I recall that once I attempted to talk to him about a certain picture of his. “You were splendid in that scene,” I began.
“Glad you liked it,” he interposed politely but carelessly. And then, his eyes glowing at the approach of a really significant subject, he asked, “Have you seen Mary’s new picture yet?”
I shook my head.
He looked at me almost reproachfully. “Oh, it’s great—best thing she’s ever done!”
Feebly I tried to turn back the conversation into its original channel. “You certainly were great in that scene with the——”
“Oh, yes, but Mary,” he interrupted again; “my how that girl does know how! She has the sure instinct.”
Et cetera, et cetera. Regarding his wife’s superior talents, Fairbanks is as consistently uplifted as a wall-motto. He is no less sensible of those attributes of hers which are not directly connected with the screen.
“Mary has so much common sense, hasn’t she?”—friends of the celebrated pair have heard Doug say this time and again.
As to Mary, I have already stated my certainty that Douglas Fairbanks represents the great romance of her life. To see her with him is to see Mary at her best. She never calls him “Doug”—indeed, I have an idea she doesn’t much like to hear his name thus shorn by other people—and somehow into her utterance of that “Douglas” you find, no matter how casual the speech, the way she really feels about him.

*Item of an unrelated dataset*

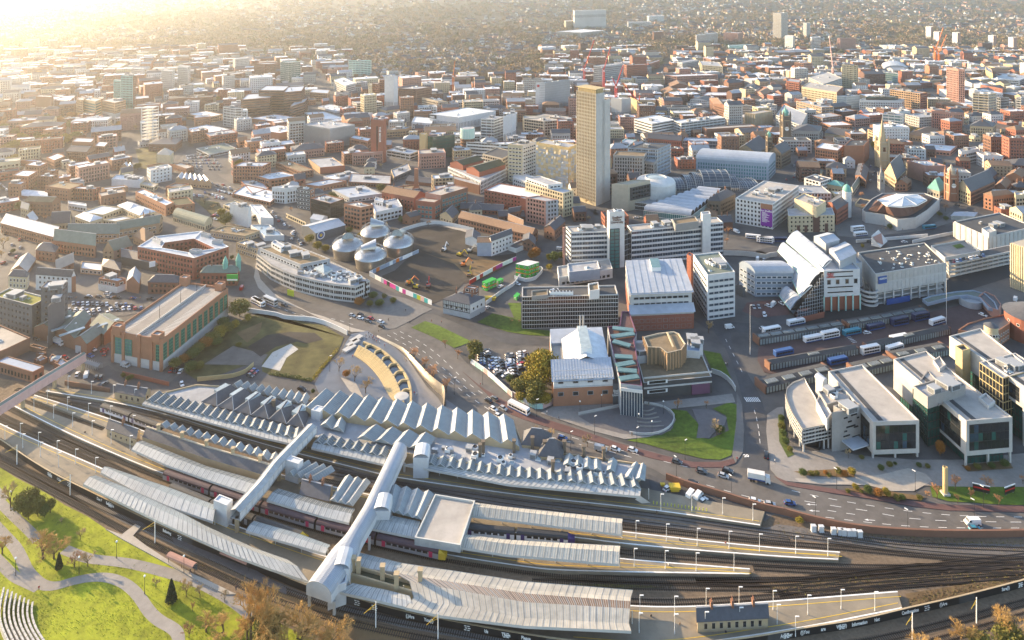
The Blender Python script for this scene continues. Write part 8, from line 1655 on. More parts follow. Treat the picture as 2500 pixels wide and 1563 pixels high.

Mary Pickford, according to her most intimate friends, fell in love with Douglas Fairbanks the first time she saw him—fell in love in terms on which she had never known it. As years have gone by this first mad infatuation has been directed by real understanding, by the closeness of their professional interests—most of all by a solemn gratitude on her part for the care with which he so constantly surrounds her.